A fast and reliable method to measure stellar differential rotation from photometric data

TL;DR

This paper introduces a fast, reliable photometric method to detect and measure stellar differential rotation, validated through simulations and application to Kepler data, enhancing understanding of stellar dynamics.

Contribution

Developed a Monte Carlo simulation-based method to detect stellar differential rotation from photometric data, demonstrating high accuracy and applicability to large datasets.

Findings

Detected differential rotation in 96.2% of simulated light curves

Measured latitudinal shear is on average 3.2% lower than true value

Applied method to Kepler stars with results matching detailed models

Abstract

Co-rotating spots at different latitudes on the stellar surface generate periodic photometric variability and can be useful proxies to detect Differential Rotation (DR).
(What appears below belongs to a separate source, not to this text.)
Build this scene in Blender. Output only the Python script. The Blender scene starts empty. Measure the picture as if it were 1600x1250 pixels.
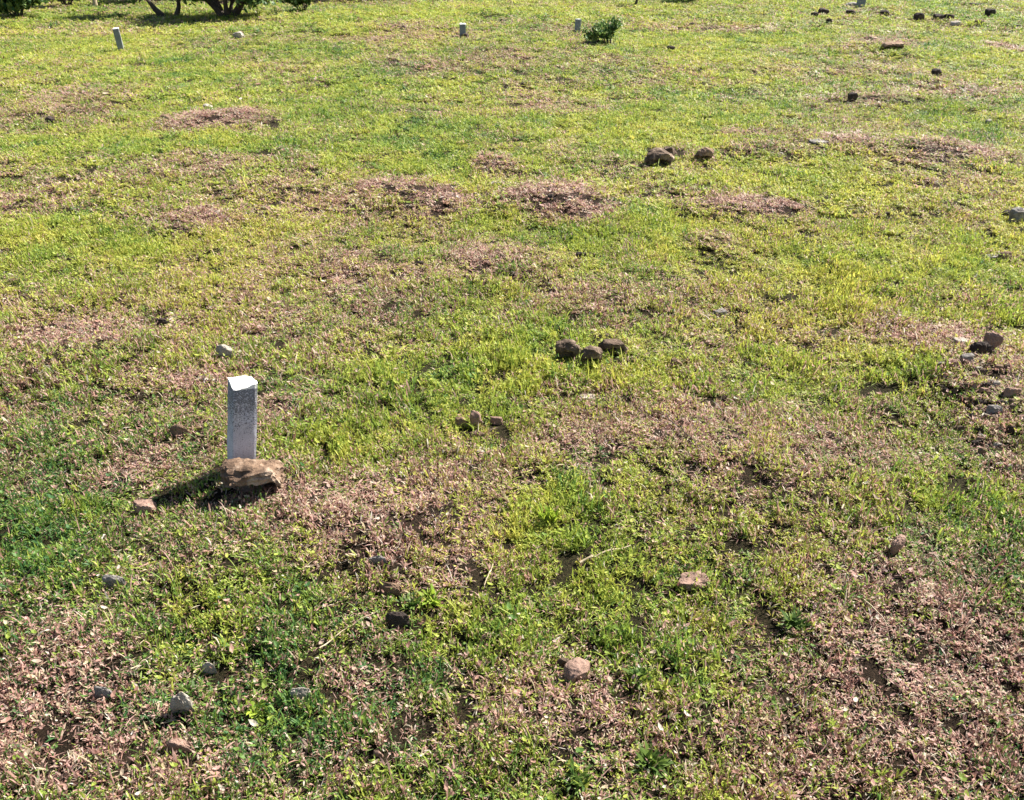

DR is a major ingredient of the solar dynamo but observations of stellar DR are rather sparse. In view of the Kepler space telescope we are interested in the detection of DR using photometric information of the star, and to develop a fast method to determine stellar DR from photometric data. We ran a large Monte-Carlo simulation of differentially rotating spotted stars with very different properties to investigate the detectability of DR. For different noise levels the resulting light curves are prewhitened using Lomb-Scargle periodograms to derive parameters for a global sine fit to detect periodicities. We show under what conditions DR can successfully be detected from photometric data, and in which cases the light curve provides insufficient or even misleading information on the stellar rotation law. In our simulations, the most significant period P1_{out} could be detected in 96.2% of all light curves. Detection of a second period close to P1_{out} is the signature of DR in our model. For the noise-free case, in 64.2% of all stars such a period was found. Calculating the measured latitudinal shear of two distinct spots \alpha_{out}, and comparing it to the known original spot rotation rates shows that the real value is on average 3.2% lower. Comparing the total equator-to-pole shear $\alpha$ to $\alpha_{out}$ we find that $\alpha$ is underestimated by 8.8%, esp. the detection of DR for stars with $\alpha$ < 6% is challenging. Finally, we apply our method to four differentially rotating Kepler stars and find close agreement with results from detailed modeling. Our method is capable of measuring stellar rotation periods and detecting DR with relatively high accuracy and is suitable for large data sets.